Produce the listing below again, exactly as shown.

* BEGIN *

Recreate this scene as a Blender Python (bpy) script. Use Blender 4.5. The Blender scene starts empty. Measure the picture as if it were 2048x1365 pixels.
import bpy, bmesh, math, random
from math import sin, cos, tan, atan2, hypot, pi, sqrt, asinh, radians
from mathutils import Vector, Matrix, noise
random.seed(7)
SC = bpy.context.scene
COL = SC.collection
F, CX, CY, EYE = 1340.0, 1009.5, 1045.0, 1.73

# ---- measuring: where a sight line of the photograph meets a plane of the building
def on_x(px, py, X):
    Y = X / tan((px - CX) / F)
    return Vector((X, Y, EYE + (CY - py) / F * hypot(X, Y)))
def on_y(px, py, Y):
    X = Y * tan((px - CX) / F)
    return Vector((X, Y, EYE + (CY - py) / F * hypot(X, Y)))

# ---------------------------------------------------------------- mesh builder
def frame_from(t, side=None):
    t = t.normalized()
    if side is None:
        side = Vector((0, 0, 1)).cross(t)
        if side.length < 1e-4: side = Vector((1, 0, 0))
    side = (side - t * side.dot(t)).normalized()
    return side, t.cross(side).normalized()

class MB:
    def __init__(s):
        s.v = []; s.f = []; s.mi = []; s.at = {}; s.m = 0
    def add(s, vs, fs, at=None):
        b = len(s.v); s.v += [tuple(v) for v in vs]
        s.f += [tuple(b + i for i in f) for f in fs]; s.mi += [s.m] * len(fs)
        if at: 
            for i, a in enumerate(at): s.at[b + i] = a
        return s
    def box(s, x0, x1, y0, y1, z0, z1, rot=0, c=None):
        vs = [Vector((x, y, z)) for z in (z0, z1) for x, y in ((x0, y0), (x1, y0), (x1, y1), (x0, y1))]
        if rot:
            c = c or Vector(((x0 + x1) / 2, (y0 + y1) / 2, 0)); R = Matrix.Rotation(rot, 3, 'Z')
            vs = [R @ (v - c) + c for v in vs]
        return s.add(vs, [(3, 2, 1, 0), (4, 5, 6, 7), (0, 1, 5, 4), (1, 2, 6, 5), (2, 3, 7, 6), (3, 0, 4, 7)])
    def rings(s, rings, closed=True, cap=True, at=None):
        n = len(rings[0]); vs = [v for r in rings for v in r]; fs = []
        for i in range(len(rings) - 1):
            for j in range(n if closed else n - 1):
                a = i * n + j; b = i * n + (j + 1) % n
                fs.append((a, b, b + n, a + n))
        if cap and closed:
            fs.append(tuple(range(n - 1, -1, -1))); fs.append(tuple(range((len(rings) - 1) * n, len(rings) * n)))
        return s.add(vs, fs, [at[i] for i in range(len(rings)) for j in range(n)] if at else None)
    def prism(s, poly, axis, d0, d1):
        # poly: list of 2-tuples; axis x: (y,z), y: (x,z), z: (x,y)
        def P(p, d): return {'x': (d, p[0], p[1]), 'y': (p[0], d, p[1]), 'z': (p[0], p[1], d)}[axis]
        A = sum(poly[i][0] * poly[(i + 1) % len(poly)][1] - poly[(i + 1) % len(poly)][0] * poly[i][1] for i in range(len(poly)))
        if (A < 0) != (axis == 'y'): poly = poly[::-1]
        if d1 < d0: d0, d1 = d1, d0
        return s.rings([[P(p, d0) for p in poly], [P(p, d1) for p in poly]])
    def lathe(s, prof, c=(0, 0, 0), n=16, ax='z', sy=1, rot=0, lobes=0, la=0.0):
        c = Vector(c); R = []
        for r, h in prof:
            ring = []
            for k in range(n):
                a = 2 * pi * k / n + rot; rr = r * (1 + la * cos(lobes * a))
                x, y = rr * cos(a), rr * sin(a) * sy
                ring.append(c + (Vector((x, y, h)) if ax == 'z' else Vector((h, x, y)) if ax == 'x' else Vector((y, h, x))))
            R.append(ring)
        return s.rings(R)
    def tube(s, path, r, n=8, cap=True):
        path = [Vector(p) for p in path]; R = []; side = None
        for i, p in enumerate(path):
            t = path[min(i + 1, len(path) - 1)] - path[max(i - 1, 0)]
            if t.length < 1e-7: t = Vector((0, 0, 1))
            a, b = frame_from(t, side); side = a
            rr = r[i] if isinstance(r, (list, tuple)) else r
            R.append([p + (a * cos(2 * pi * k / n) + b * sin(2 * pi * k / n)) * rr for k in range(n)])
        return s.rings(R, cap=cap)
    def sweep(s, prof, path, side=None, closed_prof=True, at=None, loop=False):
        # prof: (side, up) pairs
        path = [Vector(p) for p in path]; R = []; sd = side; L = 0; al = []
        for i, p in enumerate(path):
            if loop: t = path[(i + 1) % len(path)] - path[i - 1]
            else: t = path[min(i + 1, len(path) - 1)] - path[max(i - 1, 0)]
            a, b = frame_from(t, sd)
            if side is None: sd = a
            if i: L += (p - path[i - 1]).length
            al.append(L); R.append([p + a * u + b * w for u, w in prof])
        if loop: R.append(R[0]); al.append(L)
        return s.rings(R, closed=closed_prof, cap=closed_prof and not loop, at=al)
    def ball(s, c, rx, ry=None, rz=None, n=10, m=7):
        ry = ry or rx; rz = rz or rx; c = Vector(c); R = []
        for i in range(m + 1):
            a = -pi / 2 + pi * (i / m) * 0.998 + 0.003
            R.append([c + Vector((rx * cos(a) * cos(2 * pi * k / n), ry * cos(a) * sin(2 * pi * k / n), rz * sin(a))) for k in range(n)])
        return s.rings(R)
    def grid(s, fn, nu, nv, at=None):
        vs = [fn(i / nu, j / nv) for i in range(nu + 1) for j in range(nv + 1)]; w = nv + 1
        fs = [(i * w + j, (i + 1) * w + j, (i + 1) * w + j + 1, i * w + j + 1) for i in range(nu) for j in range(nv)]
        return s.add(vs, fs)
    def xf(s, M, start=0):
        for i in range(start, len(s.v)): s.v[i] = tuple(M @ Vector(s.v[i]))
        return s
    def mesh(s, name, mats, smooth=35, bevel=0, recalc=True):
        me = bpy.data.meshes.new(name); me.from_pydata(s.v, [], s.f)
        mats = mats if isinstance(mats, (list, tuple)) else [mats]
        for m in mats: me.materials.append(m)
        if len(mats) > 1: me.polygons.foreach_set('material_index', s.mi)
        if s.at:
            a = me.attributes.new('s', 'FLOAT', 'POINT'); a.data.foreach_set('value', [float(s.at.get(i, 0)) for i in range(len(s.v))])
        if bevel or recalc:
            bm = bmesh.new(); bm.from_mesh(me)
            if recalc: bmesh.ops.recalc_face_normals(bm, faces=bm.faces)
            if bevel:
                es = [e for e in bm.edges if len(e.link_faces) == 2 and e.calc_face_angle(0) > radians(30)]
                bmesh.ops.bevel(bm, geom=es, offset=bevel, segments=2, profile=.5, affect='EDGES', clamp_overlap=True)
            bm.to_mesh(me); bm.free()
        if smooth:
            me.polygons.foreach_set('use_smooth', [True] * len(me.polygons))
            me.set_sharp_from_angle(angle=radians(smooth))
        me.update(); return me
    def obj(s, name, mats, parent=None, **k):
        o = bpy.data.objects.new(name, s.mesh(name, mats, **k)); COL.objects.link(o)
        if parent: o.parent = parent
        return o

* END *

#### Result for this exercise
Recreate this scene as a Blender Python (bpy) script. Use Blender 4.5. The Blender scene starts empty. Measure the picture as if it were 2048x1365 pixels.
import bpy, bmesh, math, random
from math import sin, cos, tan, atan2, hypot, pi, sqrt, asinh, radians
from mathutils import Vector, Matrix, noise
random.seed(7)
SC = bpy.context.scene
COL = SC.collection
F, CX, CY, EYE = 1340.0, 1009.5, 1045.0, 1.73

# ---- measuring: where a sight line of the photograph meets a plane of the building
def on_x(px, py, X):
    Y = X / tan((px - CX) / F)
    return Vector((X, Y, EYE + (CY - py) / F * hypot(X, Y)))
def on_y(px, py, Y):
    X = Y * tan((px - CX) / F)
    return Vector((X, Y, EYE + (CY - py) / F * hypot(X, Y)))

# ---------------------------------------------------------------- mesh builder
def frame_from(t, side=None):
    t = t.normalized()
    if side is None:
        side = Vector((0, 0, 1)).cross(t)
        if side.length < 1e-4: side = Vector((1, 0, 0))
    side = (side - t * side.dot(t)).normalized()
    return side, t.cross(side).normalized()

class MB:
    def __init__(s):
        s.v = []; s.f = []; s.mi = []; s.at = {}; s.m = 0
    def add(s, vs, fs, at=None):
        b = len(s.v); s.v += [tuple(v) for v in vs]
        s.f += [tuple(b + i for i in f) for f in fs]; s.mi += [s.m] * len(fs)
        if at: 
            for i, a in enumerate(at): s.at[b + i] = a
        return s
    def box(s, x0, x1, y0, y1, z0, z1, rot=0, c=None):
        vs = [Vector((x, y, z)) for z in (z0, z1) for x, y in ((x0, y0), (x1, y0), (x1, y1), (x0, y1))]
        if rot:
            c = c or Vector(((x0 + x1) / 2, (y0 + y1) / 2, 0)); R = Matrix.Rotation(rot, 3, 'Z')
            vs = [R @ (v - c) + c for v in vs]
        return s.add(vs, [(3, 2, 1, 0), (4, 5, 6, 7), (0, 1, 5, 4), (1, 2, 6, 5), (2, 3, 7, 6), (3, 0, 4, 7)])
    def rings(s, rings, closed=True, cap=True, at=None):
        n = len(rings[0]); vs = [v for r in rings for v in r]; fs = []
        for i in range(len(rings) - 1):
            for j in range(n if closed else n - 1):
                a = i * n + j; b = i * n + (j + 1) % n
                fs.append((a, b, b + n, a + n))
        if cap and closed:
            fs.append(tuple(range(n - 1, -1, -1))); fs.append(tuple(range((len(rings) - 1) * n, len(rings) * n)))
        return s.add(vs, fs, [at[i] for i in range(len(rings)) for j in range(n)] if at else None)
    def prism(s, poly, axis, d0, d1):
        # poly: list of 2-tuples; axis x: (y,z), y: (x,z), z: (x,y)
        def P(p, d): return {'x': (d, p[0], p[1]), 'y': (p[0], d, p[1]), 'z': (p[0], p[1], d)}[axis]
        A = sum(poly[i][0] * poly[(i + 1) % len(poly)][1] - poly[(i + 1) % len(poly)][0] * poly[i][1] for i in range(len(poly)))
        if (A < 0) != (axis == 'y'): poly = poly[::-1]
        if d1 < d0: d0, d1 = d1, d0
        return s.rings([[P(p, d0) for p in poly], [P(p, d1) for p in poly]])
    def lathe(s, prof, c=(0, 0, 0), n=16, ax='z', sy=1, rot=0, lobes=0, la=0.0):
        c = Vector(c); R = []
        for r, h in prof:
            ring = []
            for k in range(n):
                a = 2 * pi * k / n + rot; rr = r * (1 + la * cos(lobes * a))
                x, y = rr * cos(a), rr * sin(a) * sy
                ring.append(c + (Vector((x, y, h)) if ax == 'z' else Vector((h, x, y)) if ax == 'x' else Vector((y, h, x))))
            R.append(ring)
        return s.rings(R)
    def tube(s, path, r, n=8, cap=True):
        path = [Vector(p) for p in path]; R = []; side = None
        for i, p in enumerate(path):
            t = path[min(i + 1, len(path) - 1)] - path[max(i - 1, 0)]
            if t.length < 1e-7: t = Vector((0, 0, 1))
            a, b = frame_from(t, side); side = a
            rr = r[i] if isinstance(r, (list, tuple)) else r
            R.append([p + (a * cos(2 * pi * k / n) + b * sin(2 * pi * k / n)) * rr for k in range(n)])
        return s.rings(R, cap=cap)
    def sweep(s, prof, path, side=None, closed_prof=True, at=None, loop=False):
        # prof: (side, up) pairs
        path = [Vector(p) for p in path]; R = []; sd = side; L = 0; al = []
        for i, p in enumerate(path):
            if loop: t = path[(i + 1) % len(path)] - path[i - 1]
            else: t = path[min(i + 1, len(path) - 1)] - path[max(i - 1, 0)]
            a, b = frame_from(t, sd)
            if side is None: sd = a
            if i: L += (p - path[i - 1]).length
            al.append(L); R.append([p + a * u + b * w for u, w in prof])
        if loop: R.append(R[0]); al.append(L)
        return s.rings(R, closed=closed_prof, cap=closed_prof and not loop, at=al)
    def ball(s, c, rx, ry=None, rz=None, n=10, m=7):
        ry = ry or rx; rz = rz or rx; c = Vector(c); R = []
        for i in range(m + 1):
            a = -pi / 2 + pi * (i / m) * 0.998 + 0.003
            R.append([c + Vector((rx * cos(a) * cos(2 * pi * k / n), ry * cos(a) * sin(2 * pi * k / n), rz * sin(a))) for k in range(n)])
        return s.rings(R)
    def grid(s, fn, nu, nv, at=None):
        vs = [fn(i / nu, j / nv) for i in range(nu + 1) for j in range(nv + 1)]; w = nv + 1
        fs = [(i * w + j, (i + 1) * w + j, (i + 1) * w + j + 1, i * w + j + 1) for i in range(nu) for j in range(nv)]
        return s.add(vs, fs)
    def xf(s, M, start=0):
        for i in range(start, len(s.v)): s.v[i] = tuple(M @ Vector(s.v[i]))
        return s
    def mesh(s, name, mats, smooth=35, bevel=0, recalc=True):
        me = bpy.data.meshes.new(name); me.from_pydata(s.v, [], s.f)
        mats = mats if isinstance(mats, (list, tuple)) else [mats]
        for m in mats: me.materials.append(m)
        if len(mats) > 1: me.polygons.foreach_set('material_index', s.mi)
        if s.at:
            a = me.attributes.new('s', 'FLOAT', 'POINT'); a.data.foreach_set('value', [float(s.at.get(i, 0)) for i in range(len(s.v))])
        if bevel or recalc:
            bm = bmesh.new(); bm.from_mesh(me)
            if recalc: bmesh.ops.recalc_face_normals(bm, faces=bm.faces)
            if bevel:
                es = [e for e in bm.edges if len(e.link_faces) == 2 and e.calc_face_angle(0) > radians(30)]
                bmesh.ops.bevel(bm, geom=es, offset=bevel, segments=2, profile=.5, affect='EDGES', clamp_overlap=True)
            bm.to_mesh(me); bm.free()
        if smooth:
            me.polygons.foreach_set('use_smooth', [True] * len(me.polygons))
            me.set_sharp_from_angle(angle=radians(smooth))
        me.update(); return me
    def obj(s, name, mats, parent=None, **k):
        o = bpy.data.objects.new(name, s.mesh(name, mats, **k)); COL.objects.link(o)
        if parent: o.parent = parent
        return o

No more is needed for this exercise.